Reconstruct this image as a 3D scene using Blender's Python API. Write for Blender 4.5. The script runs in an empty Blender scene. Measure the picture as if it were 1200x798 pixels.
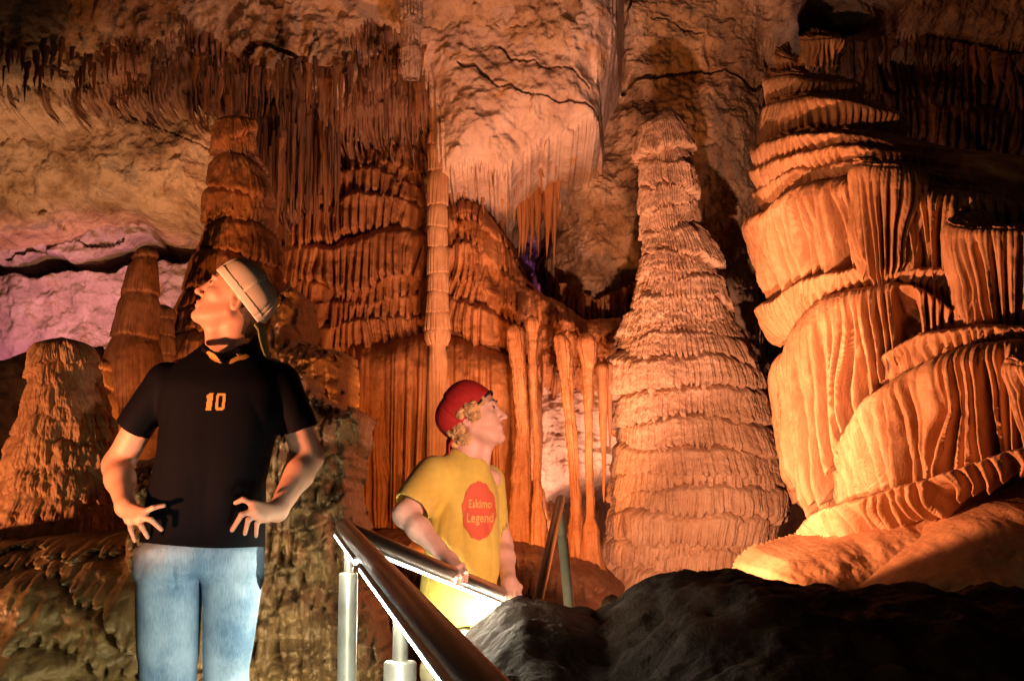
--
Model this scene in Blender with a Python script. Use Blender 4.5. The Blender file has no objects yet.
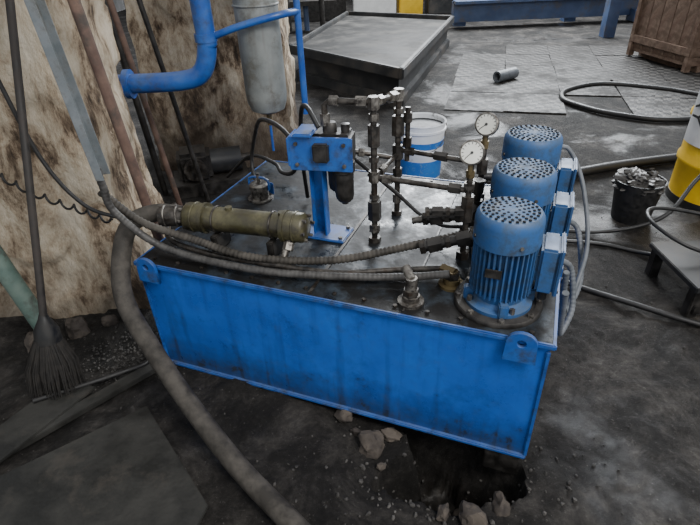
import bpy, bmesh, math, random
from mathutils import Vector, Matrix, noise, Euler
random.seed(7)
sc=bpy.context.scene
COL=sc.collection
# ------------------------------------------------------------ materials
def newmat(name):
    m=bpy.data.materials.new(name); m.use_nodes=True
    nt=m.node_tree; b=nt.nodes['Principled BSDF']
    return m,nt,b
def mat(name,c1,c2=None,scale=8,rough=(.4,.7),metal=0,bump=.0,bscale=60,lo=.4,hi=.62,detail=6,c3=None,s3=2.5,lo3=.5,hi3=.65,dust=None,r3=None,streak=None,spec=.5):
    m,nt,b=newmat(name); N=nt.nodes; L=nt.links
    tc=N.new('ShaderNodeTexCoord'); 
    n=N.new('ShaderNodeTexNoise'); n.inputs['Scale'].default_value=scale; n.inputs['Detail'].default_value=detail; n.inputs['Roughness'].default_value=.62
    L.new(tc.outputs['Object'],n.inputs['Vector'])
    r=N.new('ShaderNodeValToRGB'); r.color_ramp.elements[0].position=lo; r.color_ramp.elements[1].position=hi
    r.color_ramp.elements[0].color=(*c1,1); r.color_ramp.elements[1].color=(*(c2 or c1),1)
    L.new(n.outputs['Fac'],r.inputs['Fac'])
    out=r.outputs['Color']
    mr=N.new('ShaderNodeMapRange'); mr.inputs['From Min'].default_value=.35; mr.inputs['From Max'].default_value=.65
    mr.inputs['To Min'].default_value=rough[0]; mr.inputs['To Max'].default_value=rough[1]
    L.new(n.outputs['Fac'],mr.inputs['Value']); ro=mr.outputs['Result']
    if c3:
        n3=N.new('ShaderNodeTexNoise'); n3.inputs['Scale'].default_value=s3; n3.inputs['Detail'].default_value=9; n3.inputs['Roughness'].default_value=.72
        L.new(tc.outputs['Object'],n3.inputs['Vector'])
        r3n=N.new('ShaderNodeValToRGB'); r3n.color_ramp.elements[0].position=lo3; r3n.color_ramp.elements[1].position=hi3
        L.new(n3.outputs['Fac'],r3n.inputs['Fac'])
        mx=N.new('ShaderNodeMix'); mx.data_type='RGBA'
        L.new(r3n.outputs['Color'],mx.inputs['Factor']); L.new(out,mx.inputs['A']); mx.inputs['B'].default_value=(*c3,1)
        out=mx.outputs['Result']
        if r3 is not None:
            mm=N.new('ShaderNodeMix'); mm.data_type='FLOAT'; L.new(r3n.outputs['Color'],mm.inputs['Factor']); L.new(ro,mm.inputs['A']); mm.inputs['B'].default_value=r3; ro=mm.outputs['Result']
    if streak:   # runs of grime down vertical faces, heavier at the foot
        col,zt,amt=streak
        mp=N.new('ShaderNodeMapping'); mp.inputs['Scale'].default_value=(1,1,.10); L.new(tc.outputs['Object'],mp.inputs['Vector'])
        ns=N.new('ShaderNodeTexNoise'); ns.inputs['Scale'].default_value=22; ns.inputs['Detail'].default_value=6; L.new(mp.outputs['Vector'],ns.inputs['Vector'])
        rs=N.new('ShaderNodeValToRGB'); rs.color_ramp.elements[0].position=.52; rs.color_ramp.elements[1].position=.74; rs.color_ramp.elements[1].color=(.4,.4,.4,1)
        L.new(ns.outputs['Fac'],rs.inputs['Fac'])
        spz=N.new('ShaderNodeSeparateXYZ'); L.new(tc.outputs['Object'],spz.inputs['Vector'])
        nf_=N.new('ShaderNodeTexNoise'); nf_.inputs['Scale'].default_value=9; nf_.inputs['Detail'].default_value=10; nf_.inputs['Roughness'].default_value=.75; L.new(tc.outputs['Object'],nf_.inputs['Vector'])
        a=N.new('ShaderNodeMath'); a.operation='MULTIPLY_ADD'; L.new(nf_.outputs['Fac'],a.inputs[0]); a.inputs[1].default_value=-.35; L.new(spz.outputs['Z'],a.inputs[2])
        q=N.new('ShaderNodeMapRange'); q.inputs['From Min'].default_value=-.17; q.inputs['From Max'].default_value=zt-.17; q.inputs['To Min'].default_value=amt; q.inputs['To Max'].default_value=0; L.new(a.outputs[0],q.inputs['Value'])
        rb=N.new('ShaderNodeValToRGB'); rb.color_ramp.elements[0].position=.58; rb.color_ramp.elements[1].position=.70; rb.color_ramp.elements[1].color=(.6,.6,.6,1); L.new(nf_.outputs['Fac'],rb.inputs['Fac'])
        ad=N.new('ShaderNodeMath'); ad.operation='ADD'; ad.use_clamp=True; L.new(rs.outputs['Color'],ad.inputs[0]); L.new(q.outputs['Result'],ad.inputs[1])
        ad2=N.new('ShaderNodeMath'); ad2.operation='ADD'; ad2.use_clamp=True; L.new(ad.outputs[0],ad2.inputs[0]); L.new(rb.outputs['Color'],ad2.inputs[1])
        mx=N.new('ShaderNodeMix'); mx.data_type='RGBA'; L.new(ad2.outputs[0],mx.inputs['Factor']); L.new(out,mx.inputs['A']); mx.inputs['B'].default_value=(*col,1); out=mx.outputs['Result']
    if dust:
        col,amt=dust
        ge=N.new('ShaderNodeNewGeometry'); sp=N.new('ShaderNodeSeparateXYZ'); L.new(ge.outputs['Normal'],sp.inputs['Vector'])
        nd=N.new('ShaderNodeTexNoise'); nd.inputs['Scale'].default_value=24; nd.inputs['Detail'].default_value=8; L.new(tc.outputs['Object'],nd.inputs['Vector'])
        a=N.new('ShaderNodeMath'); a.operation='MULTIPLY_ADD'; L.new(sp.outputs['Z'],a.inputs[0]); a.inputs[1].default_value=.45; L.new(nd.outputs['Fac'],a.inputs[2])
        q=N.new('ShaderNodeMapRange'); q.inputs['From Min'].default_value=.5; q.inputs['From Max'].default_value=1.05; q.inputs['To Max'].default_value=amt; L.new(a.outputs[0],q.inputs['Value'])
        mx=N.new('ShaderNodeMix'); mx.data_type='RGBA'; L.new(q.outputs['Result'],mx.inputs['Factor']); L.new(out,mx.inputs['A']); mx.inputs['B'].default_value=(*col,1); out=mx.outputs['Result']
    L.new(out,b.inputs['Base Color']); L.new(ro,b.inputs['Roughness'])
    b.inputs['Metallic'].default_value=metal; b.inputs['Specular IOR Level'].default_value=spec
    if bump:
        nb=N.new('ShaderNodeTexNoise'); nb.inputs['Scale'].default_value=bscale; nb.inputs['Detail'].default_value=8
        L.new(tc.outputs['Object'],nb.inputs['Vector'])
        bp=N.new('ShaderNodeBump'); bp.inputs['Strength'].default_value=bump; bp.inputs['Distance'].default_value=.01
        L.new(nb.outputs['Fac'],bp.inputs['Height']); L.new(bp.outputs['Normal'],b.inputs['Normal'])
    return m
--
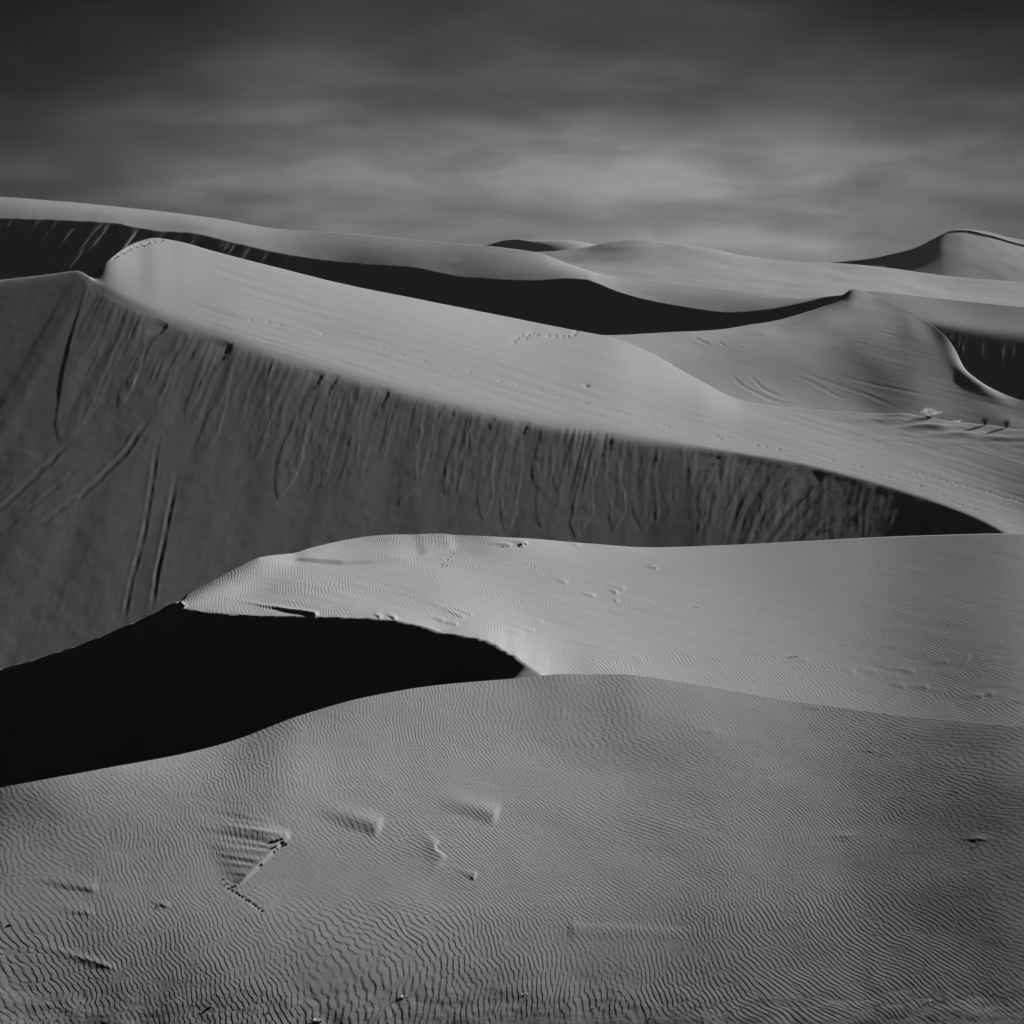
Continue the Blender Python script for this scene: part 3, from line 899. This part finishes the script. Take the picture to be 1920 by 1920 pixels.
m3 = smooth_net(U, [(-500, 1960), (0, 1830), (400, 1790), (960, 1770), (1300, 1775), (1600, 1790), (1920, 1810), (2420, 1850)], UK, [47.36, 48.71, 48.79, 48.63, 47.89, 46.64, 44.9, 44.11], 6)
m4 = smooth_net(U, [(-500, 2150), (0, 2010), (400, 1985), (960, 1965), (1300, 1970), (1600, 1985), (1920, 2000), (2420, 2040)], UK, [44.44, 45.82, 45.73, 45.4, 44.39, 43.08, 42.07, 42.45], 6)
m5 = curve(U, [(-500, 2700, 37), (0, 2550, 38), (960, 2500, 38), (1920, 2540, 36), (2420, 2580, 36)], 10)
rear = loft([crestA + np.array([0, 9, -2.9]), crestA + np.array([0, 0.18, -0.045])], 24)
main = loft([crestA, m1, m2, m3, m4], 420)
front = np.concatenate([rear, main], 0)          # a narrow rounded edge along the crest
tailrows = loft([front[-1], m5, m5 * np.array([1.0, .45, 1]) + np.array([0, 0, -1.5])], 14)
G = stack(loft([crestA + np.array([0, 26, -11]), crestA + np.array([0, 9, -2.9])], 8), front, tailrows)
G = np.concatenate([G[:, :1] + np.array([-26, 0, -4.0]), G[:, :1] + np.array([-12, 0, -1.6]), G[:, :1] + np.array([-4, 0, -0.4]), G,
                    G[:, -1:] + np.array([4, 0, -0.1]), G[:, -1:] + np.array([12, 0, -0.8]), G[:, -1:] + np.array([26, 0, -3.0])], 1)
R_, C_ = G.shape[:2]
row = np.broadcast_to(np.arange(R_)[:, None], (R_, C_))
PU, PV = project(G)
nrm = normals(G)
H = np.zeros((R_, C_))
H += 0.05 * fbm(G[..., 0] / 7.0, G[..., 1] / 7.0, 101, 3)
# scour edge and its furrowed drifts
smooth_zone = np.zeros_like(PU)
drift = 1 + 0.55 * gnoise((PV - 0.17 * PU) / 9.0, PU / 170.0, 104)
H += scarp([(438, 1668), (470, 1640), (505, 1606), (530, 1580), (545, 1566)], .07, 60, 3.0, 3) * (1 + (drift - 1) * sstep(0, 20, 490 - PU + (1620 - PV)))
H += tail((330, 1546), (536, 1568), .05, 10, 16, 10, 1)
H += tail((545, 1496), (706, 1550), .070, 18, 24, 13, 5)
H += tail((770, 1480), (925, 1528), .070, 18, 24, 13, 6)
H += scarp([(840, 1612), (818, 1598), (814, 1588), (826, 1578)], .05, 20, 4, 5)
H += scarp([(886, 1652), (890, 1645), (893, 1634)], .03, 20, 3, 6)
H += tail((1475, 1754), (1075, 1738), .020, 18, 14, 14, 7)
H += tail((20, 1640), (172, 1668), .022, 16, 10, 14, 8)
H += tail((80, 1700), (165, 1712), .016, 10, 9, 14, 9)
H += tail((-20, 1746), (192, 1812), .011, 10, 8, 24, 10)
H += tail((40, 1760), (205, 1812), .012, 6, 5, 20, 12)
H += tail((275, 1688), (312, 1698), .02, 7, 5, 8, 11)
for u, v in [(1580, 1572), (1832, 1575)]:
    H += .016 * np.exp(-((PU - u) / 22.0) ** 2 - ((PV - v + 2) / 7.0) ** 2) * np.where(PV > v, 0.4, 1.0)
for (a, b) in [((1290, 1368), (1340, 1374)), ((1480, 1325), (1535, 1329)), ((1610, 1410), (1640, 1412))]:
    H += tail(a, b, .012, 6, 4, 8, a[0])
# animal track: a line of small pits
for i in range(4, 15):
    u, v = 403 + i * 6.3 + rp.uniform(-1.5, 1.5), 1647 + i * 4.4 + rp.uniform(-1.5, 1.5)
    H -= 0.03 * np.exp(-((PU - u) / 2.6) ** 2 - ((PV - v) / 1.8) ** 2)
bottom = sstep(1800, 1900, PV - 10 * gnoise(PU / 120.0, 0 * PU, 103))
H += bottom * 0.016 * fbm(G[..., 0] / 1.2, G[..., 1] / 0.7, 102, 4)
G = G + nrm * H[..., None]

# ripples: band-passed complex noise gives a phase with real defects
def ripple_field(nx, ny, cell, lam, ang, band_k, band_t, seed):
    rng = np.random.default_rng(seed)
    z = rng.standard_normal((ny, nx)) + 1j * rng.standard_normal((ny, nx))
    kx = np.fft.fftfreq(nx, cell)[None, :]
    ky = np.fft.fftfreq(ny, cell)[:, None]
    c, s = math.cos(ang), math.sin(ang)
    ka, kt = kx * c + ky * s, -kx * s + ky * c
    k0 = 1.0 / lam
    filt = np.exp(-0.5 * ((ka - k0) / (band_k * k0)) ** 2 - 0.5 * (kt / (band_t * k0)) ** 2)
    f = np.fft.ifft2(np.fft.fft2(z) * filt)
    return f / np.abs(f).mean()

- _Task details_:
Check each line above for the string "this", then copy the ones that have it.

- _Task response_:
Reconstruct this image as a 3D scene using Blender's Python API. Write for Blender 4.5. The script runs in an empty Blender scene. Measure the picture as if it were 1200x798 pixels.
Model this scene in Blender with a Python script. Use Blender 4.5. The Blender file has no objects yet.
Continue the Blender Python script for this scene: part 3, from line 899. This part finishes the script. Take the picture to be 1920 by 1920 pixels.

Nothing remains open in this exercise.